Your unexpected indisposition at New Castle obliges me to trouble you with the enclosed petition. I presume the Orphans’ Court may be considered always open for such purposes, and I believe the petition very nearly corresponds with the English forms in Chancery. I will thank you to return the order as early as convenient.

I had wished very much for the order upon the infant children of Wilson to convey the land to their uncle, and I had supposed there could be no difficulty. I find, however, that a summons was directed against the two minor children. The whole affair is amicable on both sides, and all parties are desirous of a speedy arrangement, and unless you should be sensible of some impediment which I have not thought of, and therefore be disinclined to grant the order, I will, if you please, direct the petition to be forwarded to you for your re-examination, in the hope that you may avoid the delay which is likely to ensue.

I hope you have entirely recovered from your indisposition, and remain, etc.

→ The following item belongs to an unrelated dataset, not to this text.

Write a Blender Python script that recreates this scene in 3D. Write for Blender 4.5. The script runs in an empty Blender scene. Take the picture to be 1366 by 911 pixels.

The following is the Chancellor’s answer, dated May 23, 1821.

Dear Sir,

The petition in the appeal of Jackson and others against Jackson’s administrator ought to have had an affidavit annexed. In such cases the practice should conform to the proceeding in Chancery; and there no examination of witnesses de bene esse can be had without an affidavit. 1 Harr.Ch.Pr. 110, Mitf.Pl. 51 etc. In the motion to postpone the hearing at last term, there was an affidavit of the appellant, and perhaps (but I do not recollect) it was substantially the same as this petition; but it is probable that it was there suggested that the attendance of the witness could be procured next term. There must be an affidavit annexed to this petition before the order can be made.

In the case of the infant trustees of the name of Wilson, I do not remember the reason exactly why the order was *600not made and why the subpoena was directed, but I believe it was:

First, because the infants were not parties to the petition by their guardian.

Second, because the Act of Assembly directs the order to be made, upon the hearing of all the parties concerned.

Third, because, perhaps, it did not clearly appear upon the petition that the infants are trustees within the Act of Assembly. Our Act is the same as the Statute, 7 Anne, c. 19, except as to mortgages; and in England the Court of Chancery will not, on petition, order an infant trustee to convey, unless the trust appears in writing, but in such case will leave the cestui que trust to get a decree by bill. Neither.will the Court order such conveyance on an implied trust. 1 P.Wms. 549, 3 P.Wms. 386, 2 Ves.Sr. 559.

Fourth, the practice in England is always to inquire into the case and see the interest of the infant, and whether the case is within the meaning of the Act. This is done on a reference to a master. See 1 P.Wms. 549, 1 Harr.Ch. Pr. 60, 61, Bun. 52.

So far as I understand the case, 3 Atk. 479, Ex parte Maire, a subpoena is necessary when all the parties do not join in the petition and are not before the Court.

My principal reason, I apprehend, was founded on the Act of Assembly requiring the order to be made on hearing the parties concerned; and this could not be done without calling them all before the Court. I have looked into the cases since I received your letter, and they entirely correspond with the-ideas I entertained of the Act.

Note (added since the 23rd May). See Ex parte Sergisson, In the matter of Crips, an infant, 4 Ves.Jr. 147.

Note by Ridgely, “See the Act of Assembly, 4 Del.Laws 32.”

Note by Ridge’-y, “See the Act of Assembly, 4 Del. Laws 32.”